Не без трудностей выбирался я из Челябинска, и помог мне Славский. Смею надеяться, что и то самое письмо сыграло не последнюю роль.
7. На полигонах и в лабораториях
За годы работы в Арзамасе-16 и в Челябинске-70 мне много раз приходилось выезжать на испытания наших „изделий“. Поначалу это был Семипалатинский полигон, потом Новая Земля. И всякий раз, должен признаться, возникало чувство гордости, когда всё получалось „в расчётном режиме“. Мы стремились к тому, чтобы созданный нами заряд не просто превосходил по мощности уже существующие образцы, но и был при этом абсолютно надёжен и безопасен в эксплуатации.
Так повелось ещё со времён Курчатова, а точнее — с той самой поры, когда „атомным департаментом“ негласно командовал Берия, а Вооружёнными силами — маршал Жуков. В этом смысле поучителен рассказ одного из корифеев Средмаша — В.И. Алфёрова. Я навещал Владимира Ивановича незадолго до его кончины и был свидетелем его откровенной беседы с журналистом Александром Емельяненковым.
— Жуков, который был в те годы министром обороны, — вспоминал Алфёров, — тайно ненавидел Берию и всех нас считал чуть ли не его подручными.
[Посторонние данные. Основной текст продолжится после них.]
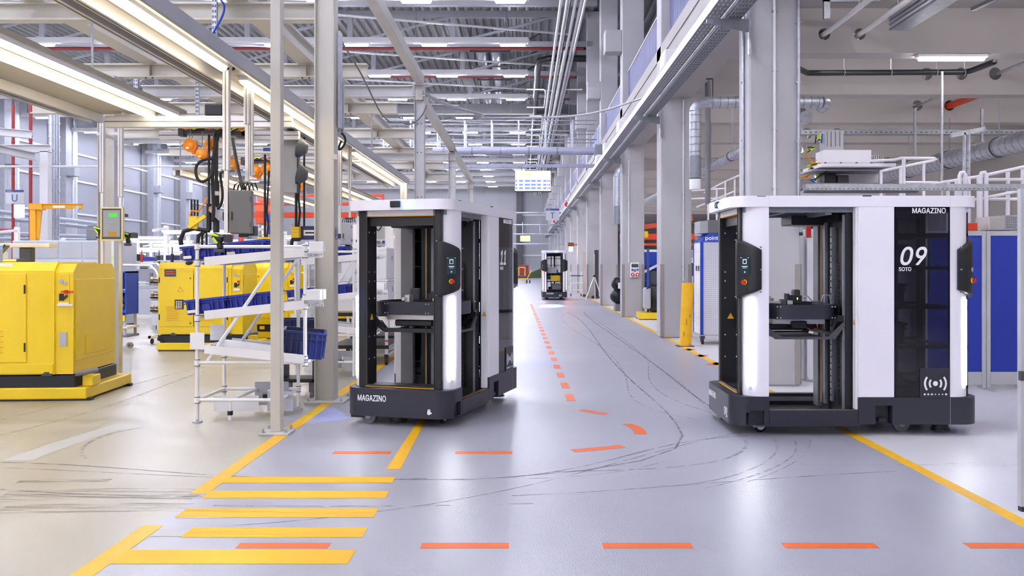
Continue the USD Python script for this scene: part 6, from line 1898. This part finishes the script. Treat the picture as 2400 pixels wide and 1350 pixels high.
# ------------------------------------------------------------------ over and along the far lane
D = 31.6
cw = thing('catwalk', 'grey steel catwalk bridge with double railings across the lane', 'catwalk', (0, D, 0))
xa, xb = X(880, D), 2.66
part('main_pipe', B().cyl((xa, 0, Z(354, D)), (xb, 0, Z(354, D)), .14, 14), pm('bridge_paint', 'A8A9BE', .45, .2), cw, 40)
part('deck', B().box(xa, xb, -.05, .9, Z(346, D) - .03, Z(346, D) + .02), GALV, cw)
for dy in (0, .85):
    for z in (.3, .62, 1.0):
        part('rail', B().cyl((xa, dy, Z(346, D) + z), (xb, dy, Z(346, D) + z), .022, 7), GALV, cw, 40)
    for k in range(8):
        x = xa + .3 + k * 1.0
        if x < xb:
            part('post', B().box(x - .03, x + .03, dy - .02, dy + .02, Z(346, D), Z(346, D) + 1.0), GALV, cw)
for k in range(7):
    part('clamp', B().cyl((xa + .4 + k * 1.05, 0, Z(354, D)), (xa + .46 + k * 1.05, 0, Z(354, D)), .155, 12), GALVD, cw, 40)
part('end_block', B().box(xb - .1, 2.858, -.15, .2, Z(372, D), Z(340, D), .01), GALVD, cw)
lb = thing('tray_bridge', 'narrow steel tray bridge crossing the lane below the catwalk', 'bridge', (0, D + .4, Z(386, D)))
part('tray', B().box(X(990, D), 2.855, -.06, .06, -.06, .06), pm('bridge_paint_low', 'A2A4BA', .45, .2), lb)
for k in range(10):
    part('bolt', B().cyl((-3.2 + k * .6, -.07, -.05), (-3.2 + k * .6, -.06, -.05), .015, 6), DGREY, lb)
part('link', B().box(.05, .1, -.03, .03, .06, .35).box(.65, .7, -.03, .03, .06, .35), GALV, lb)


def tv(label, px0, px1, py0, py1, D, rows):
    t = thing('display_screen', label, 'screen', (X((px0 + px1) / 2, D), D, Z(py1, D)))
    w, h = X(px1, D) - X(px0, D), Z(py0, D) - Z(py1, D)
    part('case', B().box(-w / 2, w / 2, 0, .07, 0, h, .008), BLACK, t)
    part('screen', B().box(-w / 2 + .015, w / 2 - .015, -.003, .0, .05 * h if rows else .0, h - .01), SCRW if rows else SCRY, t)
    if rows:
        part('lime_field', B().box(-w * .33, -w * .05, -.005, -.003, h * .72, h * .9), SCRY, t)
        for r in range(3):
            z = h * (.56 - r * .17)
            for c, (u0, u1) in enumerate(((.03, .07), (.12, .23), (.28, .42), (.45, .58), (.61, .72), (.78, .87), (.92, .97))):
                part('text_block', B().box(-w / 2 + u0 * w, -w / 2 + u1 * w, -.005, -.003, z - .09 * h, z), SCRB, t)
            part('red_text', B().box(-w / 2 + .88 * w, -w / 2 + .91 * w, -.005, -.003, z - .09 * h, z), em('screen_red_%d' % r, (.9, .3, .3), 1.), t)
    for x in (-w * .3, w * .3):
        part('bracket', B().box(x - .02, x + .02, .02, .05, h, h + .22), GALVD, t)
    return t


tv('large bright status display hanging from the tray bridge over the lane', 1206, 1292, 400, 450, 31.9, True)
tv('small pale yellow display hanging far down the lane', 1219, 1243, 552, 566, 60.75, False)
hang_sign('hanging sign with the letter T under a dark header', 'T', 1295, 489, 53.5, .84, .74)
t = thing('far_bridge', 'thin steel bridge of pipes crossing the lane near the small display', 'bridge', (0, 60.8, 0))
for py in (499, 527, 549, 572):
    part('pipe', B().cyl((X(1100, 60.8), 0, Z(py, 60.8)), (2.85, 0, Z(py, 60.8)), .06, 8), GALV, t, 40)
for px in (1145, 1185, 1225, 1265):
    part('post', B().box(X(px, 60.8) - .03, X(px, 60.8) + .03, -.03, .03, Z(549, 60.8), Z(520, 60.8)), GALV, t)
# pipes climbing to the roof above the lane's side
pz = [(1.12, 9.7), (1.3, 9.6), (1.42, 9.75), (1.58, 9.7), (1.74, 9.6), (1.9, 9.8)]
for k, (x, z) in enumerate(pz):
    one('roof_pipe', B().cyl((x, 24, z + 0.), (x, 100, z), .05 if k != 2 else .03, 8), WPLAS if k != 2 else DGREY, ['first', 'second', 'third and darkest', 'fourth', 'fifth', 'sixth'][k] + ' of the roof pipes running along the lane, counted from the hall side', 'pipe', smooth=True)
for k in range(6):
    y = 40 + k * 7.1
    x0 = .25 if k % 2 else .1
    one('pipe_loop', B().tube([(x0, y, 9.75), (.85, y, 9.75), (.95, y, 9.72), (.98, y, 9.5), (.98, y + 3.2, 9.5), (x0, y + 3.2, 9.5)], .035, 7).tube([(1.9, y, 9.75), (2.2, y, 9.75), (2.7, y, 9.75)], .035, 7), WPLAS, ['first', 'second', 'third', 'fourth', 'fifth', 'sixth'][k] + ' side branch off the roof pipes, counted away from the viewpoint', 'pipe', smooth=True)
one('rain_pipe', B().tube([(2.9, 40, 11.2), (1.2, 40, 11.2), (.7, 40.2, 11.15), (.62, 41, 11.0), (.62, 100, 10.8)], .16, 10), BLACK, 'thick black rain pipe under the roof along the lane', 'pipe', smooth=True)
one('rain_pipe', B().cyl((1.6, 33, 9.84), (1.6, 100, 9.84), .09, 8), DGREY, 'thinner dark rain pipe behind the roof pipes', 'pipe', smooth=True)
dk = thing('roof_duct', 'wide grey rectangular duct crossing the hall under the roof', 'duct', (0, 53.6, 10.9))
part('body', B().box(-14, 2.7, -.6, .6, 0, .62, .01), MGREY, dk)
for k in range(12):
    part('flange', B().box(-13.5 + k * 1.4, -13.45 + k * 1.4, -.63, .63, -.03, .65), GALVD, dk)
part('underside_trim', B().box(-14, 2.7, -.62, -.58, -.04, 0), GALV, dk)
fd = thing('round_duct_bundle', 'bundle of two silver ducts with dark supports under the roof', 'duct', (-2.2, 42, 12.35))
for x in (0, .75):
    part('duct', B().cyl((x, 0, 0), (x - .2, 14, 0), .26, 14), GALV, fd, 40)
for k in range(4):
    part('support', B().box(-.5, 1.4, k * 3.2 - .05, k * 3.2 + .05, -.36, -.28), DGREY, fd)
    part('hanger', B().bar((1.4, k * 3.2, -.3), (3., k * 3.2, .6), .07, .07), DGREY, fd)
    part('hanger', B().bar((-.45, k * 3.2, -.3), (-.45, k * 3.2, 1.6), .07, .07), DGREY, fd)
# amber beacon, boards, trolleys, far carrier
ab = thing('amber_beacon', 'glowing amber beacon on a column far down the lane', 'beacon', at(1338, 584, 46.5))
part('lens', B().cyl((0, 0, -.12), (0, 0, .12), .11, 14), L_AMB, ab, 40)
part('cap', B().box(-.16, .16, -.12, .14, .14, .36, .02), pm('beacon_brown', '6E4420', .5), ab)
part('bracket', B().box(.0, .345, .0, .06, .2, .28), GALVD, ab)
for k, (px0, px1, py0, py1, D, lab) in enumerate(((1366, 1391, 590, 694, 41., 'beige board on wheels leaning by the far columns'), (1393, 1402, 586, 693, 39., 'black-backed board standing beside the beige board'))):
    t = thing('display_board', lab, 'board', (X(px0, D), D, 0), -18 if k == 0 else -60)
    w = (X(px1, D) - X(px0, D)) * (1.1 if k == 0 else 2.)
    part('board', B().box(0, w, 0, .03, .1, Z(py0, D), .006), pm('board_%d' % k, 'C2B4A8' if k == 0 else '26262A', .5), t)
    part('edge', B().box(w, w + .04, -.01, .04, .1, Z(py0, D)), BLACK if k == 0 else LGREY, t)
    part('foot', B().box(.05, .1, -.2, .2, 0, .12).box(w - .1, w - .05, -.2, .2, 0, .12), DGREY, t)
    if k == 0:
        part('notice', B().box(w * .3, w * .55, -.01, 0, 1.25, 1.6), PAPER, t)
tp = thing('tripod', 'slim metal tripod standing in front of the beige board', 'tripod', (X(1393, 37.5), 37.5, 0))
for a in (80, 200, 320):
    part('leg', B().cyl((0, 0, 1.02), (.42 * math.cos(math.radians(a)), .42 * math.sin(math.radians(a)), 0), .025, 7), ALU, tp, 40)
part('head', B().cyl((0, 0, 1.), (0, 0, 1.08), .05, 10), BLACK, tp, 40)
part('mast', B().cyl((0, 0, 1.05), (0, 0, 2.), .022, 8), ALU, tp, 40)
hc = thing('hand_cart', 'narrow white tubular hand cart parked by the far columns', 'cart', (X(1350, 41.5), 41.5, 0))
for x in (-.25, .25):
    part('upright', B().cyl((x, 0, .1), (x, 0, 1.2), .025, 8), WPLAS, hc, 40)
    part('wheel', B().cyl((x - .02, 0, .07), (x + .02, 0, .07), .07, 12), BLACK, hc, 40)
for z in (.3, .65, 1.0):
    part('crossbar', B().cyl((-.3, 0, z), (.45, 0, z), .025, 8), DGREY if z > .9 else WPLAS, hc, 40)
r07 = robot('small distant carrying robot with red tail lights far down the lane', (X(1298, 38.3), 38.35, 0), -90, None, False, L_REDS)
for z, x, lab, m in ((.81, .05, 'yellow tote on the second shelf of the distant robot', YEL), (1.17, -.1, 'pale tote on the third shelf of the distant robot', LGREY), (.45, .1, 'grey tote on the lowest shelf of the distant robot', MGREY)):
    bin_thing(lab, (X(1298, 38.3) + x, 37.75, z), 0, .4, .36, .26, m)
yc = thing('tow_cart', 'yellow tow cart loaded with small parts far down the lane', 'cart', (X(1222, 71), 71, 0))
part('deck', B().box(-.55, .55, -.5, .5, .3, .4, .02), YEL, yc); part('frame', B().cyl((-.2, 0, .4), (-.2, 0, 1.3), .04, 8).cyl((.3, 0, .4), (.3, 0, 1.3), .04, 8).cyl((-.2, 0, 1.3), (.3, 0, 1.3), .04, 8), YEL, yc, 40)
part('drawbar', B().bar((.5, -.2, .4), (.85, -.2, 1.1), .08, .08), YEL, yc)
part('load', B().box(-.5, .45, -.45, .3, .4, .62, .03), DGREY, yc)
for x in (-.45, .45, .7):
    part('wheel', B().cyl((x - .05, -.4, .14), (x + .05, -.4, .14), .14, 12), BLACK, yc, 40)
one('red_crate', B().box(-.6, .6, -.4, .4, 0, 1.5, .02).move(trimesh.transformations.translation_matrix((X(1226, 92), 92, 0))), pm('crate_red', '8E2A2C', .5), 'dark red stack of crates far behind the yellow tow cart', 'crate')
one('green_container', B().prism([(-2.2, 0), (2.2, 0), (2.2, 1.2), (1., 1.2), (-.4, .6), (-2.2, .5)], -.6, .6, 'xz').move(trimesh.transformations.translation_matrix((X(1252, 98), 98, 0))), pm('container_green', '46522E', .6), 'dark green tipping container by the end wall', 'container')

# safety lights of the robots throw blue spots on the floor
def spot(name, frm, to, power, ang, col):
    l = UsdLux.SphereLight.Define(stage, '/World/' + name)
    d = np.asarray(to, float) - np.asarray(frm, float)
    L = np.linalg.norm(d); d /= L
    z = -d
    x = np.cross((0, 0, 1.), z); x /= np.linalg.norm(x)
    y = np.cross(z, x)
    M = Gf.Matrix4d(*x, 0, *y, 0, *z, 0, *map(float, frm), 1)
    l.AddTransformOp().Set(M)
    l.CreateRadiusAttr(.02); l.CreateIntensityAttr(power); l.CreateColorAttr(Gf.Vec3f(*col))
    s = UsdLux.ShapingAPI.Apply(l.GetPrim())
    s.CreateShapingConeAngleAttr(ang); s.CreateShapingConeSoftnessAttr(.5)


spot('safety_spot', (1.25, 37.1, 2.05), (1.0, 32.2, 0), 26000, 6., (.12, .22, 1.))
spot('safety_spot_a', (-.5, 10.6, 1.95), (.22, 13.25, 0), 14000, 8., (.1, .22, 1.))
spot('safety_spot_b', (-1.4, 7.9, 1.95), (-2.15, 8.78, 0), 9000, 12., (.2, .35, 1.))
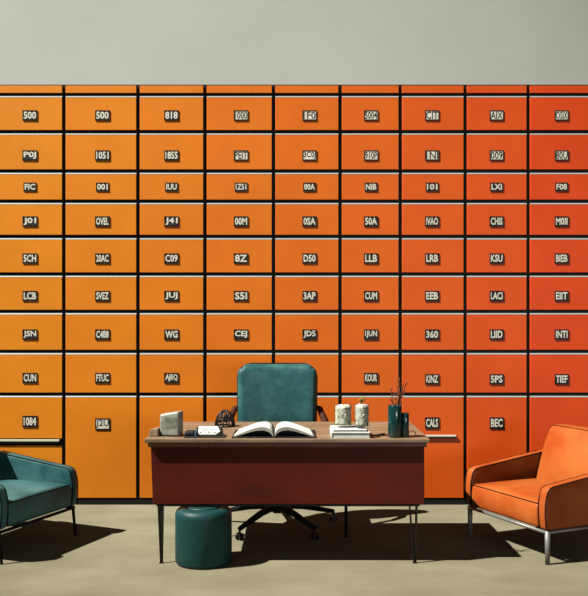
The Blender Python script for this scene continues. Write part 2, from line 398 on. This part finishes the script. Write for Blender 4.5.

Он с большим недоверием относился к первым образцам атомного оружия. Говорил: „ Эти ваши физические штучки никакие не бомбы — как их хранить? А тем более использовать в войсках? “ На вооружение их принимать отказывались. Первую партию „изделий“ держали за колючей проволокой в Арзамасе-16 , в обвалованном хранилище. С этой целью было образовано даже главное управление по хранению. Мы ощущали себя ядерной монархией.